Dutch DJ Brings Egypt’s ‘Electro-shaabi’ Street Music to Europe

A Dutch DJ is bringing underground Egyptian street music to Western night clubs with the hope that it will paint the troubled North African country in a better light.

Music producer and DJ Joost Heijthuijsen, 35, from Tilburg in the Netherlands, does not speak Arabic and only visited Egypt for the first time last April.

But he is the founder and one-third of “Cairo Liberation Front”, a Dutch DJ set dedicated to “mahragan” music, derived from the Arabic word for festival.

Also known as “electro-shaabi”, it is an unrelenting torrent of synthesizers, chanting and rapping about street culture – touching on sex, drugs and poverty – infused with traditional Arabic rhythms and Egyptian humor.

It is low-budget music for the masses. Typically, self-taught DJs circulate their home recordings on their laptops via downloadable files and YouTube.

The new sound has flooded Cairo’s underground music scene since Egypt’s 2011 revolution. But it is spreading across the country and transcending its urban working-class roots even as turmoil grips the nation in the wake of the July 3 military ouster of Egypt’s first freely elected leader, Mohamed Morsi.

“I thought if we started promoting it in the West, it might get more attention, and might be seen as an art form rather than just some stuff local kids do on their computers,” Heijthuijsen told Reuters during a telephone interview.

“The regular things you see in Western media about the Arab world for the past 10 years has mostly been about fighting people, but it’s such a beautiful culture, with a lot of exciting, positive stuff happening.”

At least 900 people, including 100 soldiers and police, have been killed in a crackdown on Morsi’s Muslim Brotherhood in the past week, the bloodiest civil unrest in Egypt’s modern history.

Heijthuijsen is hoping producers and Western media will pick up electro-shaabi and bring a different voice to the Arab world.

Cairo Liberation Front, which consists of Heijthuijsen, Yannick Verhoeven, 22, and Joep Schmitz, 23, has just released its ninth electro-shaabi mixed tape on music sharing website Soundcloud and recently announced five tour dates at venues across the Netherlands. They have also played in Belgium.

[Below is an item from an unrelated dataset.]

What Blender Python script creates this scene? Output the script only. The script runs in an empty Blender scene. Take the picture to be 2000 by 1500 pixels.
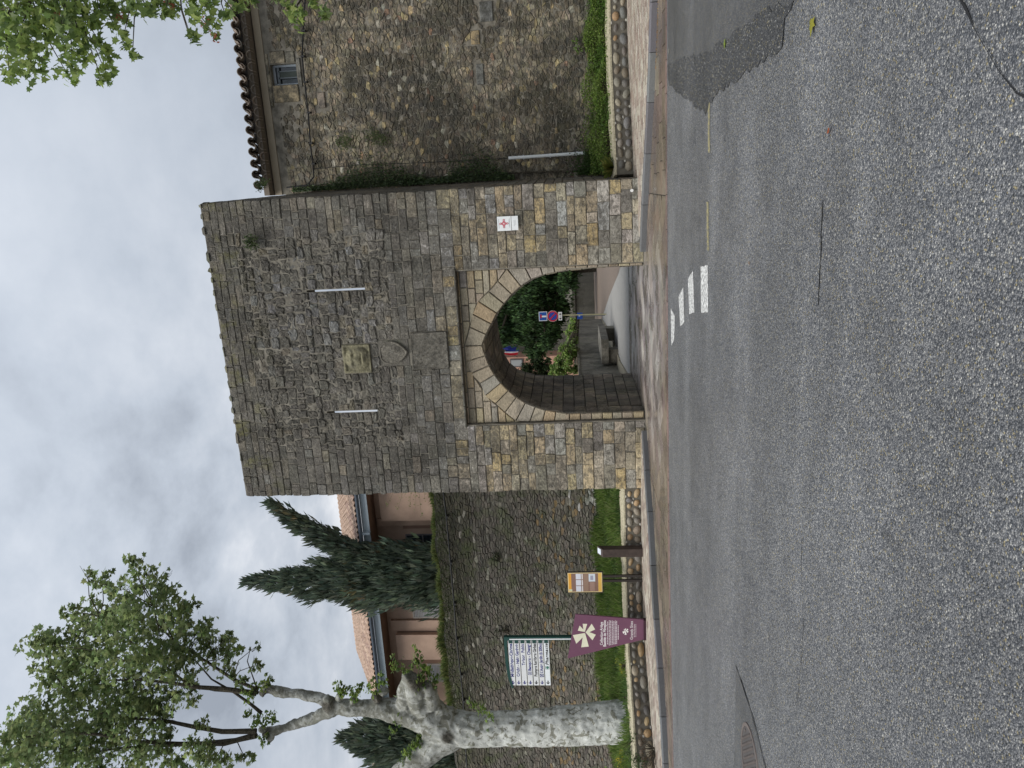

Heijthuijsen was first introduced to the genre by watching prominent Egyptian DJ Islam Chipsy on YouTube in 2012, and then trawled Arabic forums and Facebook groups for music to use.

Cairo Liberation Front revels in its own inauthenticity, he said.

The DJs, like their Egyptian counterparts, add a large dose of humor to their music.

Electro-shaabi is rarely political, and instead explores everyday working class life. One defining Egyptian hit is called “The People Want Five Pounds Phone Credit”.

During their concerts, Cairo Liberation Front dress up in traditional Arabic-style clothes and play footage of the Egyptian uprisings with a view to provoking a reaction from their audiences.

“When we perform, 50 percent of people hate it and 50 percent really like it. As long as we have that, it’s good. It’s too superficial to only be pleasing and not to be teasing,” said Heijthuijsen.

So what of their global impact?

Heijthuijsen says that Cairo Liberation Front is aware of two other non-Egyptian artists, based in Copenhagen and New York, who are dabbling in electro-shaabi. He said their fan base extends back to Egypt as well.

“People from Egypt have asked us where they can find the music and if I could put it on Soundcloud,” he said.

“But they asked me to put it in a lower definition media file so they can distribute it, because their Internet is not that good.”